Oil prices edge up as OPEC+ output cuts
Oil prices rose on Wednesday, boosted by expectations of U.S. crude inventory declines as well as the latest output cut targets set by the OPEC+ producer alliance.
Brent crude futures gained 45 cents, or 0.5%, to $85.39 a barrel by 0352 GMT. West Texas Intermediate U.S. crude was up 40 cents, or 0.5%, to $81.11 a barrel.
The rises came as an industry report showed U.S. crude stocks fell by about 4.3 million barrels in the week ended March 31. The official inventory report by the U.S. Energy Information Administration is due at 1430 GMT on Wednesday.
Continuing to add support were the latest targets to reduce supplies set by the Organization of Petroleum Exporting Countries (OPEC) and allies including Russia, a group known as OPEC+.
“Energy traders are still digesting the OPEC+ surprise production cut and any news that suggests the oil market will remain even tighter is going to send prices even higher,” said Edward Moya, an analyst at OANDA.
The OPEC+ plan would bring the total volume of cuts by the group to 3.66 million barrels per day (bpd), including a 2 million bpd cut last October, equal to about 3.7% of global demand.

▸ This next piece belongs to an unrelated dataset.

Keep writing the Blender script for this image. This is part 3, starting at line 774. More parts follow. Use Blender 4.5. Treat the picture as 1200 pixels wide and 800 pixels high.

European stock futures mixed
European stock markets are expected to open in a subdued fashion Wednesday ahead of the release of Eurozone services activity data, with risk sentiment still fragile.
Trading ranges are expected to be tight in Europe as a long weekend approaches, with investors wary about the possibility of recessions on both sides of the Atlantic.
Over in the U.S., Tuesday’s JOLTS report showed that job openings dropped to their lowest level in nearly two years in February. This followed data showing that the U.S. manufacturing sector sank deeper into contraction in March.
Back in Europe, there have been some encouraging economic signs, but Monday’s manufacturing activity data showed that factories struggled across the euro zone last month with consumers feeling the pinch from rising living costs.
Dollar mired near two-month low
The U.S. dollar was stuck near two-month lows on Wednesday as weak economic data bolstered views that the Federal Reserve is near the end of its tightening cycle, while the New Zealand dollar jumped after a larger-than expected interest rate hike.
New Zealand’s central bank raised interest by 50 basis points (bps) to a more than 14-year high of 5.25% in a move that surprised markets, as 22 of 24 economists in a Reuters poll had forecast just a 25-bps hike.
The kiwi rallied 1% to touch a two-month high of $0.6383 after the decision. It was last up 0.55% at $0.635.
Christopher Wong, a currency strategist at OCBC, said the central bank’s stance was that near term inflationary pressures have increased and inflation is still too high and persistent, adding the hike brings the tightening cycle closer to an end.
Elsewhere, data overnight showed U.S. job openings dropped to their lowest level in nearly two years in February, suggesting that labour market conditions were finally easing.
Job openings, a measure of labour demand, were down 632,000 to 9.9 million on the last day of February, the monthly Job Openings and Labour Turnover Survey, or JOLTS report, showed. Economists polled by Reuters had forecast 10.4 million openings.
The dollar index, which measures the currency against six peers, eased to a fresh two-month low of 101.43, after dropping 0.5% overnight. It was last at 101.57.
The euro was flat at $1.0953, below the two-month peak it touched on Tuesday. Sterling was last at $1.2483, down 0.13% on the day, easing away from the ten month high it scaled on Tuesday.
“The market is still looking at the U.S. data very closely … The market is very sensitive to how well the U.S. growth outlook is holding up in light of the banking stress,” said Moh Siong Sim, currency strategist at Bank of Singapore.